From Alqabas Newspaper (Link)

Sep 24, 2010

Go Go GOLD!



Today Gold has almost hit the $1,300 mark against the Dollar! The Dollar is also weakening against the Yen. Combine those two facts and the the whole equities run up in the past few weeks in the U.S and the GCC. This tells me that there is something happening at the dollar's front that is further weakening the dollar.

remember, the UAE, Qatar, and Saudi Arabia, and Oman are 100% pegged to the US Dollar and Kuwait is about 60% pegged. So if the dollar weakens then their currencies weaken as well. And weak currencies in such import dependent countries - the GCC - will eventually result in inflation. Which will also hit the U.S if its currency continue to slide further.

Gold futures rise to trade near $1,300/oz - MarketWatch

Sep 21, 2010

Saudis With Out Homes!!!

The two guys in the caricature are saying:

Guy Reading: The size of the Kingdom (Saudi Arabia) is 2.25 Million Square Meter
Guy Cross-Legged: And majority of its citizens are renting and don't own land (homes)!!


Now am finding this really hard to believe; but there are very good estimates that the % of Saudi citizens owning their home is between 50%~30% with the most likely estimate being 30% or less

the 50% estimate came from official figures - now I really have my doubts on those because for one I have low trust in government figures to start with. And mind you, these are economic figures from a government not known for its transparency





while the most likely figures are coming from market participants - look here! whom in such countries I would definitely trust more

What got me to write about Saudi Housing was that since 2008 up until now, people have been talking about the big Real Estate boom in Saudi Arabia. Yet we have yet to experience that on the scale that we saw in Dubai or in Qatar.

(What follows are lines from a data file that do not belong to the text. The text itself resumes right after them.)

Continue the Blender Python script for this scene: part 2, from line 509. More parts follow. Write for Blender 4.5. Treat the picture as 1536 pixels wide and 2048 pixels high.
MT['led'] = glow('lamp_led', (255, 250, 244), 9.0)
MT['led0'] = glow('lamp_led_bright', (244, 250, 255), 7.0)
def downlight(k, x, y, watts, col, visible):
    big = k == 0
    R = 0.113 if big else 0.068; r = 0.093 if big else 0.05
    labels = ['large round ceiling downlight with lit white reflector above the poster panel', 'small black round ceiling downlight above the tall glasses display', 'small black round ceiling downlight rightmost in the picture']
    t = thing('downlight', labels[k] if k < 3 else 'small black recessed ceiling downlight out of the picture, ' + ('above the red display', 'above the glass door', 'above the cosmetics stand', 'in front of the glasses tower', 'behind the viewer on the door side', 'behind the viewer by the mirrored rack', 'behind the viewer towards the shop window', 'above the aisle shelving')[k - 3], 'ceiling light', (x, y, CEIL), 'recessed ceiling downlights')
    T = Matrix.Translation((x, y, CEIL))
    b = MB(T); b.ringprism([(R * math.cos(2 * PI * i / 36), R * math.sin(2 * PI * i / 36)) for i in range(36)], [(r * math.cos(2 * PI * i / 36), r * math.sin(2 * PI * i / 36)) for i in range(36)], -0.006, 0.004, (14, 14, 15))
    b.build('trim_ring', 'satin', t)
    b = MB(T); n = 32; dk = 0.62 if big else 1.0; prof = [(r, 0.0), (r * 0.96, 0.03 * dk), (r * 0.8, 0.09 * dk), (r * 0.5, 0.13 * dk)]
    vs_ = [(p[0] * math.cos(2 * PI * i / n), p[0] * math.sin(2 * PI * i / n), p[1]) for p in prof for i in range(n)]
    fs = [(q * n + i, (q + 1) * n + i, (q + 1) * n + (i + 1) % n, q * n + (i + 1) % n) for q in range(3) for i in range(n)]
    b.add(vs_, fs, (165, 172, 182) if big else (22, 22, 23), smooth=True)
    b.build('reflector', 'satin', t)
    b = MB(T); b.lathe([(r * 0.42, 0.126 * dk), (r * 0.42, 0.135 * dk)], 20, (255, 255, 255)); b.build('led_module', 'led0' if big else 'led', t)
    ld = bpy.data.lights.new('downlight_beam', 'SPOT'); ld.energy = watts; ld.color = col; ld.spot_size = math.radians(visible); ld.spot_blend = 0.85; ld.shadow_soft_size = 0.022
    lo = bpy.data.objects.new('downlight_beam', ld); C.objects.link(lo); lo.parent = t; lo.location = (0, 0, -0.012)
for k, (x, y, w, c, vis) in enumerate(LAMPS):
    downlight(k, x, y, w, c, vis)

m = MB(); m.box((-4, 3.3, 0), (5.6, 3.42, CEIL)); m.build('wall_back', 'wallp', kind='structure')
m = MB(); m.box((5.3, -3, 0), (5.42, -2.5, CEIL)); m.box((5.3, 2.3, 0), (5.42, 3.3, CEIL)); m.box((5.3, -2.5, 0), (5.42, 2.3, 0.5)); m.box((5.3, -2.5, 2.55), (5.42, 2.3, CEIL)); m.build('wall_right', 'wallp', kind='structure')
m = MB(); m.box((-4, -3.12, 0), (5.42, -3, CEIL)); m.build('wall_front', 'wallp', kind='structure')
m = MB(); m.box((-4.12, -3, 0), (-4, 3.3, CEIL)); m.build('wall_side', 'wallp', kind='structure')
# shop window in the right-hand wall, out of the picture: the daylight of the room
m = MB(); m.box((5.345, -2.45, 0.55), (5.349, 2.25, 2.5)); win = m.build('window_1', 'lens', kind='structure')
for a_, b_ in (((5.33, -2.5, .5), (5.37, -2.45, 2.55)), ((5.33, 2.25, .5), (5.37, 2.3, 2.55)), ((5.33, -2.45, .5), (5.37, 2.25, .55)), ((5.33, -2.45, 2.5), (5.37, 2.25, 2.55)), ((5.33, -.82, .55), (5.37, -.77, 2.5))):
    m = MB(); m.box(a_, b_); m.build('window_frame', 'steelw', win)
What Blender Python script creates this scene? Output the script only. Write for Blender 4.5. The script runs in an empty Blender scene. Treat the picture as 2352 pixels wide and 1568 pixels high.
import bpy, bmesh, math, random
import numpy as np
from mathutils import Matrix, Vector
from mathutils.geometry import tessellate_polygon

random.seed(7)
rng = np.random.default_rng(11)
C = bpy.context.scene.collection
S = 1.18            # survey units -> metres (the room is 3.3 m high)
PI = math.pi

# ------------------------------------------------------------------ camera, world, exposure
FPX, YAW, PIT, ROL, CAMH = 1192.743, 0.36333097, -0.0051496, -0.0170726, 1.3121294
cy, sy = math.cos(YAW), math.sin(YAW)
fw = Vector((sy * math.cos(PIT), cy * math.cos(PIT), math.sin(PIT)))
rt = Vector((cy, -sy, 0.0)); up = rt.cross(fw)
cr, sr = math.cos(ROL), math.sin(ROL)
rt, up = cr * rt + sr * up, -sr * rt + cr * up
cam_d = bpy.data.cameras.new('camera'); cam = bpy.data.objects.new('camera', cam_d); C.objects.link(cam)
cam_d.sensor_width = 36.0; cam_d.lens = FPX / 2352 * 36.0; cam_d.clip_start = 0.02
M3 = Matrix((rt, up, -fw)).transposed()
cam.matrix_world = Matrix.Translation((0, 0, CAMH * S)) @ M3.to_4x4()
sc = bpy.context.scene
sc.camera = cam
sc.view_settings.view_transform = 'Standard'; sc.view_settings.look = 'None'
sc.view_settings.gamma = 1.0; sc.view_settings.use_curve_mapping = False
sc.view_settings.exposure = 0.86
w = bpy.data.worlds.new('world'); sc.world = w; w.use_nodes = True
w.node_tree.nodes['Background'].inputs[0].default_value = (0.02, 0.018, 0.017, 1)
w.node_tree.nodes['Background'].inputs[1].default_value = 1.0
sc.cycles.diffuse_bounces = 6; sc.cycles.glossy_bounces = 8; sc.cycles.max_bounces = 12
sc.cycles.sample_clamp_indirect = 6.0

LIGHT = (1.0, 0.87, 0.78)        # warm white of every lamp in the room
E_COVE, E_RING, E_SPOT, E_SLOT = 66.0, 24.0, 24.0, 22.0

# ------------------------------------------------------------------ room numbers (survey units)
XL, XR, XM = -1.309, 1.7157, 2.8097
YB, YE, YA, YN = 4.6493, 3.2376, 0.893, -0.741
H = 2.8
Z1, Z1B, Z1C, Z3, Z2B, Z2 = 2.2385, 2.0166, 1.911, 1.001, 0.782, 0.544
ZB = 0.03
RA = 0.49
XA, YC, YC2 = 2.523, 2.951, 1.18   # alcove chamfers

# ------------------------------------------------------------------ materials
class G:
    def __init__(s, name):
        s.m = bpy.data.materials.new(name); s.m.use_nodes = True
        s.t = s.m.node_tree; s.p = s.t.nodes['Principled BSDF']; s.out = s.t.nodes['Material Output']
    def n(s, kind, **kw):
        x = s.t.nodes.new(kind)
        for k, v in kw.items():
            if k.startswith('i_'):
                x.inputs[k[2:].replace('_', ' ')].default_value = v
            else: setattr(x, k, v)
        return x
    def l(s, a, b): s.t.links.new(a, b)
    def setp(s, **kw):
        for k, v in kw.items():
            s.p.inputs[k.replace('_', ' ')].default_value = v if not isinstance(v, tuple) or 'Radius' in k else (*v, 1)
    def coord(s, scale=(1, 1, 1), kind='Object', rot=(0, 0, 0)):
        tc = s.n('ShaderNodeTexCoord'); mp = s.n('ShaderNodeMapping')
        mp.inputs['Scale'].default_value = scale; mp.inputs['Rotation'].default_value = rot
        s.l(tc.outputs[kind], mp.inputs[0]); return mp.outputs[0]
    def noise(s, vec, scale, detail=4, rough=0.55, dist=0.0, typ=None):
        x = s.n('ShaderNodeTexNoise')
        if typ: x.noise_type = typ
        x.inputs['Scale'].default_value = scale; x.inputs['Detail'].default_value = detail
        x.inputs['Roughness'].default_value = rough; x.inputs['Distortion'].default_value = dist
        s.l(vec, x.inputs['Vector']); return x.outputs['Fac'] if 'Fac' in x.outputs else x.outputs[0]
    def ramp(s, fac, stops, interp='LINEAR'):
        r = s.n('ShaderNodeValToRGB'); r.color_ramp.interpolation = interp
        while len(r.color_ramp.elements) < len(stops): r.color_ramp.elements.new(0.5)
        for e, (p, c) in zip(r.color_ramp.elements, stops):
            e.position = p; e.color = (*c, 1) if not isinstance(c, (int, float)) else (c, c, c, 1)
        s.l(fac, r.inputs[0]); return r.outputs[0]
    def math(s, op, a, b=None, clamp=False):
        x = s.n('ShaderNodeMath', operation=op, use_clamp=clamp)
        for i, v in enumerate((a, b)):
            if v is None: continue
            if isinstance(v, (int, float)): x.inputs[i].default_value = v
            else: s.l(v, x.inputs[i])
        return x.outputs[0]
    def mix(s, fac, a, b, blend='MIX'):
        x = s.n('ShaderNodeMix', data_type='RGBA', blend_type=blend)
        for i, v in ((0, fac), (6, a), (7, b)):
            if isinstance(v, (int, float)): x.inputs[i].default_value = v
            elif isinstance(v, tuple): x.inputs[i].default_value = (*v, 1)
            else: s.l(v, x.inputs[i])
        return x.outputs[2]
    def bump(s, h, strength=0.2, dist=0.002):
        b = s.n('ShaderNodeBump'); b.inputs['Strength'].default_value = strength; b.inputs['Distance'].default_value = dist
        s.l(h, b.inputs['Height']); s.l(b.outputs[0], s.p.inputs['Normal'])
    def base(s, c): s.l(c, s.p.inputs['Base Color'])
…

And a recent article on Arab News which points out the lack of low-cost housing and this is were the Oxford Business Group suggest to have the highest demand.

I suggest that the Saudi government to get serious about addressing such low level of citizens' home ownership as these are dangerously high for such a wealthy country

Hopefully someone there will listen, hopefully

Sep 15, 2010

A Sovereign Wealth Fund that Finally Gets it !




Advanced Technology Investment Company - 100% owned by the Abu Dhabi government - is making a huge push into becoming a leader in the Contract Chip Manufacturing (aka Foundry.) It started with co-founding Global Foundries (USA). It then went and bought (taking it private!) Charted Semiconductor Manufacturing (Singapore), and finally buying out the rest of Global Foundries from its the other shareholder (Advanced Micro Devices, of which Abu Dhabi owns between 10~15%)

So far so good, but the twist is that they are going to build a Semiconductor manufacturing facility out by Abu Dhabi Airport! the first of its kind in the Arabian Gulf!! target production is on 2014~2015

Abu Dhabi looked at what they have right now, financial resources and energy resources and while the Semiconductor business has very well established players out in Taiwan and China, Abu Dhabi believes it can still compete and achieve where many "Oil Producers" have failed, that is in True Diversification - which will be achieved when more semiconductor facilities open up in the Emirates.

I think Abu Dhabi is on the right track, and even though this may seem like a very expensive path they are taking; it makes a whole lot of sense if one is to look at the long term benefits for the people of the Emirates when they have a non-oil global industry established in their country.